### Task goal
Reproduce the listing exactly and skip over any pictures.

### Data lines
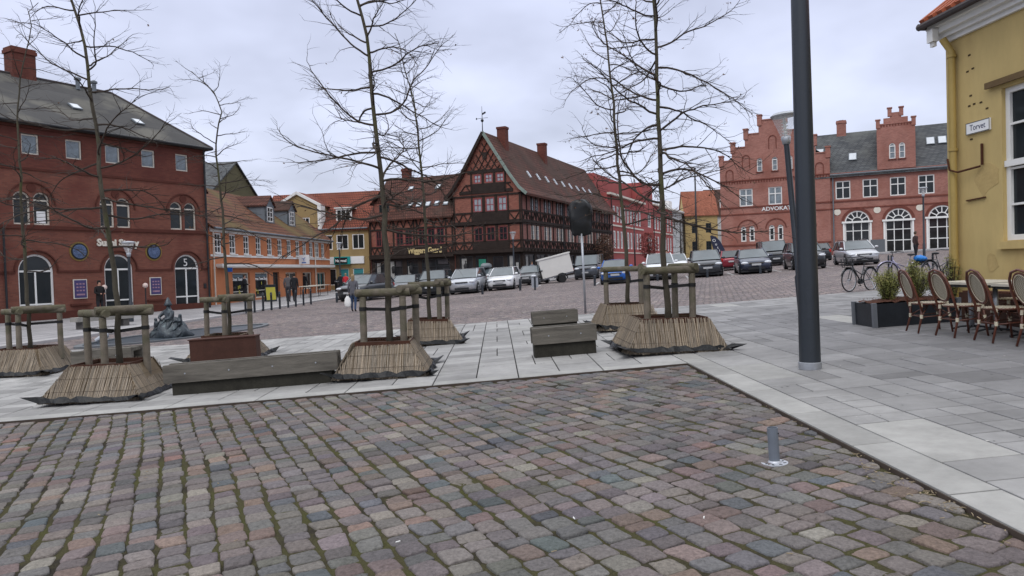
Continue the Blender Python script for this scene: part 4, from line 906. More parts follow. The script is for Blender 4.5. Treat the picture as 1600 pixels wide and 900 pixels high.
BW = thing('white_terrace_building', 'white rendered narrow building between the coral building and yellow house', 'building', (12.2+43.2*math.cos(R(CA)), 92+43.2*math.sin(R(CA)), 0), R(CA), base=1.3)
m = MB(); win = [(x-.55, x+.55, za, zb) for x in (2, 4.6, 7.2, 9.8, 12.4, 15, 17.6) for za, zb in ((3.6, 5.9), (7.2, 9.4))]
wall(m, 0, 19, 11.2, .4, win, 0, .15); sides(m, 0, 19, .4, 11.2, 10); m.build('wall', MATS['render_white'], BW)
m = MB(); m.box(-.2, 19.2, -.5, 10.2, 11.2, 11.5); m.box(2, 5, 1, 3, 11.5, 13.2); m.build('cornice', MATS['frame_white'], BW)
for w_ in win: window(BW, *w_, y=.06, cols=2, rows=2, t=.1, glass='glass_pale')
BRICK('tile_orange_far', (.36, .13, .075), (.27, .09, .05), (.10, .04, .03), .24, .34, .04, .85, .3, .4, zs=1.3, bump=.6)
def simple_house(name, label, X, Y, ang, W_, D_, zE, zR, wallm, roofm, wins, base):
    B = thing(name, label, 'building', (X, Y, 0), R(ang), base=base); m = MB(); wall(m, 0, W_, zE, base-1, wins, 0, .15); sides(m, 0, W_, base-1, zE, D_)
    for xx in (0, W_): m.add([(xx, 0, zE), (xx, D_, zE), (xx, D_/2, zR)], [(0, 1, 2)])
    m.build('wall', MATS[wallm], B)
    m = MB(); roof_gable(m, 0, W_, zE, zR, D_, .4, .2); m.build('roof', MATS[roofm], B)
    for w_ in wins: window(B, *w_, y=.08, cols=2, rows=2, frame='frame_white' if wallm != 'render_yellow_far' else 'frame_dark', t=.1)
    return B
q = at(1072, 400, 140)
simple_house('yellow_house', 'yellow rendered house with bright orange-red roof at the end of the side street', q[0], 140, -6, 6.0, 9, 11.0, 15.6, 'render_yellow_far', 'tile_orange_far', [(1.2, 2.2, 3.8, 5.8), (1.2, 2.2, 7.4, 9.2), (3.8, 4.8, 3.8, 5.8), (3.8, 4.8, 7.4, 9.2)], 2.0)
q = at(1108, 400, 150)
Bf = simple_house('brown_roofed_house', 'pale house with dark red-brown roof and white dormer beside the office gable', q[0], 150, -6, 12, 9, 11.5, 16.8, 'render_white', 'tile_brown', [(.6, 1.8, 3.8, 6), (2.5, 3.5, 7.5, 9.8), (.6, 1.6, 7.5, 9.8), (2.5, 3.5, 3.8, 6)], 2.2)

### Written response
Continue the Blender Python script for this scene: part 4, from line 906. More parts follow. The script is for Blender 4.5. Treat the picture as 1600 pixels wide and 900 pixels high.
BW = thing('white_terrace_building', 'white rendered narrow building between the coral building and yellow house', 'building', (12.2+43.2*math.cos(R(CA)), 92+43.2*math.sin(R(CA)), 0), R(CA), base=1.3)
m = MB(); win = [(x-.55, x+.55, za, zb) for x in (2, 4.6, 7.2, 9.8, 12.4, 15, 17.6) for za, zb in ((3.6, 5.9), (7.2, 9.4))]
wall(m, 0, 19, 11.2, .4, win, 0, .15); sides(m, 0, 19, .4, 11.2, 10); m.build('wall', MATS['render_white'], BW)
m = MB(); m.box(-.2, 19.2, -.5, 10.2, 11.2, 11.5); m.box(2, 5, 1, 3, 11.5, 13.2); m.build('cornice', MATS['frame_white'], BW)
for w_ in win: window(BW, *w_, y=.06, cols=2, rows=2, t=.1, glass='glass_pale')
BRICK('tile_orange_far', (.36, .13, .075), (.27, .09, .05), (.10, .04, .03), .24, .34, .04, .85, .3, .4, zs=1.3, bump=.6)
def simple_house(name, label, X, Y, ang, W_, D_, zE, zR, wallm, roofm, wins, base):
    B = thing(name, label, 'building', (X, Y, 0), R(ang), base=base); m = MB(); wall(m, 0, W_, zE, base-1, wins, 0, .15); sides(m, 0, W_, base-1, zE, D_)
    for xx in (0, W_): m.add([(xx, 0, zE), (xx, D_, zE), (xx, D_/2, zR)], [(0, 1, 2)])
    m.build('wall', MATS[wallm], B)
    m = MB(); roof_gable(m, 0, W_, zE, zR, D_, .4, .2); m.build('roof', MATS[roofm], B)
    for w_ in wins: window(B, *w_, y=.08, cols=2, rows=2, frame='frame_white' if wallm != 'render_yellow_far' else 'frame_dark', t=.1)
    return B
q = at(1072, 400, 140)
simple_house('yellow_house', 'yellow rendered house with bright orange-red roof at the end of the side street', q[0], 140, -6, 6.0, 9, 11.0, 15.6, 'render_yellow_far', 'tile_orange_far', [(1.2, 2.2, 3.8, 5.8), (1.2, 2.2, 7.4, 9.2), (3.8, 4.8, 3.8, 5.8), (3.8, 4.8, 7.4, 9.2)], 2.0)
q = at(1108, 400, 150)
Bf = simple_house('brown_roofed_house', 'pale house with dark red-brown roof and white dormer beside the office gable', q[0], 150, -6, 12, 9, 11.5, 16.8, 'render_white', 'tile_brown', [(.6, 1.8, 3.8, 6), (2.5, 3.5, 7.5, 9.8), (.6, 1.6, 7.5, 9.8), (2.5, 3.5, 3.8, 6)], 2.2)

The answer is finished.